Jamie was far ahead on his motorbike; Susan, Christy, Eliana and Sharon were ahead of us in her SUV, and far behind us all was the rented Budget truck driven by Paul and A.J.

The forest was indeed dense on either side of the dusty road; Wikipedia describes it well. Suddenly there was movement alongside our vehicle and to the right of the car, running along in the ditch between us and the forest was a young moose, shaggy, chocolate brown, eyeing us warily. We had seen the "moose at night" warning signs for hundreds of miles but this was our first sight of one, and we slowed down in case it suddenly got spooked and changed directions. 

We safely passed the moose and had not gone much further when Susan's vehicle stopped and she got out to examine her back window. As we pulled up behind her we saw that there was a large gaping hole, almost the size of a football in the top right corner, and the rest of the window was shattered. She said she had heard a loud "crack." We wondered if someone in the woods had taken a shot at the moose and hit the window. The truck pulled up soon, as we were gingerly picking the glass out of the trunk with the surgical gloves I keep in my trunk in case of accidents.

When we were finished, Susan taped a large green garbage bag over the empty space where the window had been. That was not going to withstand the journey, so she got out her roll of silver duct tape and strip by strip, covered the garbage bag and window space. I have never owned a roll of duct tape, but needed it later in our trip for a patch up job on my own vehicle. I think I need to keep some on hand!

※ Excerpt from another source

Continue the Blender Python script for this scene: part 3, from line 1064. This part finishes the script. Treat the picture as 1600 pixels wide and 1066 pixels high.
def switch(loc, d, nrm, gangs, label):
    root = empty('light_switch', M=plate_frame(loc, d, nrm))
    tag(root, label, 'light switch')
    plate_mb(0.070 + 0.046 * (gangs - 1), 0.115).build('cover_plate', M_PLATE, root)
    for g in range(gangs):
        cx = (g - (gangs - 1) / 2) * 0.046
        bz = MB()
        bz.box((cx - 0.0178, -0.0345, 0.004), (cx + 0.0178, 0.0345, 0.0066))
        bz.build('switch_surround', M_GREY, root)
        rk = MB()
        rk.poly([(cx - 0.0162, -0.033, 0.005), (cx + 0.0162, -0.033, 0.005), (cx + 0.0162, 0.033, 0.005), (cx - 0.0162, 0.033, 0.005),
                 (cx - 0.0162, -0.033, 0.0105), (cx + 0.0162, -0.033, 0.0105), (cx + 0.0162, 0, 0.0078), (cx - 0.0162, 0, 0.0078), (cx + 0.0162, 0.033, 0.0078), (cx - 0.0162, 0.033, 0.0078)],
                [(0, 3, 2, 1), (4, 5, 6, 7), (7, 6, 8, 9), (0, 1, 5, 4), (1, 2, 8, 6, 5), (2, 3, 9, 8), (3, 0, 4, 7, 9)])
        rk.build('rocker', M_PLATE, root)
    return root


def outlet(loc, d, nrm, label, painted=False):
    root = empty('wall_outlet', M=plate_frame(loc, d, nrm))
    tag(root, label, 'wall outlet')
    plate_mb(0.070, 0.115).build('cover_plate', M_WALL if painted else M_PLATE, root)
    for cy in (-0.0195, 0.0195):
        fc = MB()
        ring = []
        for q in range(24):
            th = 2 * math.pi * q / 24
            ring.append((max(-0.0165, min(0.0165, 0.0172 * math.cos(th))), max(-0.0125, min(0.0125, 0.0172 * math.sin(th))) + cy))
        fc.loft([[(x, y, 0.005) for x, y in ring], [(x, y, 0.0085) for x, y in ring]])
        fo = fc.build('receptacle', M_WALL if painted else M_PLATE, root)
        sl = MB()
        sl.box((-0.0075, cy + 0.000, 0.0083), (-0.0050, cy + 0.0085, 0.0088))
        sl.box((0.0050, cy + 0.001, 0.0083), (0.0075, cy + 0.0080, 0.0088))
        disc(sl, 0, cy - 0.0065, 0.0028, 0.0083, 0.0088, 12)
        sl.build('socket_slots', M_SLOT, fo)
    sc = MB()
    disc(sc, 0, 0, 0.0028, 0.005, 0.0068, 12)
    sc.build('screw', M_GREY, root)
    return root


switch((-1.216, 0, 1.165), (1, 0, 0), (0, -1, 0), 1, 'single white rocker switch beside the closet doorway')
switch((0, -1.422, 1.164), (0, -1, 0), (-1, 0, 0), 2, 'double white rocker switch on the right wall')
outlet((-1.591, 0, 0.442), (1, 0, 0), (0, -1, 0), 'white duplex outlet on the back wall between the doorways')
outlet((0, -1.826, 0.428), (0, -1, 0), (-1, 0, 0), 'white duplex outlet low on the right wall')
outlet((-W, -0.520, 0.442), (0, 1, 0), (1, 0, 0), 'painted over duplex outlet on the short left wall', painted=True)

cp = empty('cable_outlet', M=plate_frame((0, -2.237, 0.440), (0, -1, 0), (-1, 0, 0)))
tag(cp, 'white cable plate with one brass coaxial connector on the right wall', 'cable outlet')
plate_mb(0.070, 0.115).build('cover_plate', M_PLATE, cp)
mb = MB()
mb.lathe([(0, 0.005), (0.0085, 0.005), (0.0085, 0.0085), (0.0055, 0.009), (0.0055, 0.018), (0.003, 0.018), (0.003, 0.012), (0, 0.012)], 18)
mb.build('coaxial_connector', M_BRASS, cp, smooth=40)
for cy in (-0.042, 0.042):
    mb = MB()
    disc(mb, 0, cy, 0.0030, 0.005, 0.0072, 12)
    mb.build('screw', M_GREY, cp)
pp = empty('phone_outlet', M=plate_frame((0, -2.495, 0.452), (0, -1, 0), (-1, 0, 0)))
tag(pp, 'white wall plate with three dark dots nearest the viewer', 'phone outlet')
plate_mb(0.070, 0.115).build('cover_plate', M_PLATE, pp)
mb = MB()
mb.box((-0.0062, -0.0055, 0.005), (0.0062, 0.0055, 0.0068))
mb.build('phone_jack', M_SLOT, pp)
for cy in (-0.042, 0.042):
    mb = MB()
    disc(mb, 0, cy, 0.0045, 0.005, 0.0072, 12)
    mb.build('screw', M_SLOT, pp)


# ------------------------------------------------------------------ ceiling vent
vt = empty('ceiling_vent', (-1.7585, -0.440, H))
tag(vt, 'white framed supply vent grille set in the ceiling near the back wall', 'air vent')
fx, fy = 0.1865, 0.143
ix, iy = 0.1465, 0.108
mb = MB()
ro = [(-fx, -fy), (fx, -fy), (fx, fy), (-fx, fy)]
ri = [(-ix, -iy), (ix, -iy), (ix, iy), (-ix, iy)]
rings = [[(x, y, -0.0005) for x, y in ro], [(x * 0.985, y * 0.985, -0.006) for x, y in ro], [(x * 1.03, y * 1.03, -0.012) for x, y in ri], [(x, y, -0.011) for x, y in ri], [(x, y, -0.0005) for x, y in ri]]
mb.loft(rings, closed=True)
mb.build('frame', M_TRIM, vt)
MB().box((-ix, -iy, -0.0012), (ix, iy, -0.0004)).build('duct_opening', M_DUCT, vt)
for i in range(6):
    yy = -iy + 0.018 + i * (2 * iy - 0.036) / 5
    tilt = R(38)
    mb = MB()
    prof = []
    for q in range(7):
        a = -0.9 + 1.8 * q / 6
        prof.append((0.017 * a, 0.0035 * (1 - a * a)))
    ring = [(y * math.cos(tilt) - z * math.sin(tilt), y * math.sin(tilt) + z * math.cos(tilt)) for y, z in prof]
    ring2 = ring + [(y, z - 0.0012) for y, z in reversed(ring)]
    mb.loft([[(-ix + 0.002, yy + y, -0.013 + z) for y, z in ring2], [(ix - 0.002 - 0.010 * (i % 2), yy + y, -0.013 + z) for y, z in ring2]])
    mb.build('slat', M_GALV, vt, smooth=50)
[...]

 Grateful that we had the tools to cover the gaping window, we continued on our way again and in late afternoon, just as we were all feeling very tired from the last long leg of the journey, we saw a sign saying, "Mishkeegogamang."

Our energy suddenly surged! We stopped, hopped out of the vehicles and climbed up through the undergrowth to the sign to take group photos. Jamie, Paul and A.J. were either ahead of or behind us somewhere.

We carried on, passing the small settlement of Ten Houses, where Chief Connie Gray-McKay lives, as well as Mervin, the pastor with whom Paul has become good friends. Finally, several kilometers down the road, we were in the village of Mish. Joyce pointed out the police station and the nurses station and Rebecca commented on the difference she could see in the community since her last trip in 2012. We stopped and waited as Paul got out and tried to find someone with keys to the teachers' residences where he had arranged for us to stay. Outside the car windows the air was alive with more small flies than I thought possible. "Is it like this all the time?" I asked Susan, and she laughed. I took that to mean, "Yes!"

It turned out that the arrangements for accommodation didn't go as planned; one of the teachers' residences was filled with construction workers and the other with two students from Queens University running a literacy program, but we were prepared that plans were flexible and fluid. Paul tracked down a couple of the community leaders and we were given permission to stay in Missabay Community School, at the end of a 4.2 kilometer climb along Sandy Road, which could not be driven faster than 40 km an hour. 

Within minutes of getting out of the car at the school, two bugs flew into my eye. Our cans of Muskol insect repellent became our body spray of choice and best friend! But we had somewhere to stay and were grateful! It was the eve of Canada's Civic Holiday, and we were about to celebrate it with some of Canada's first citizens. We had arrived.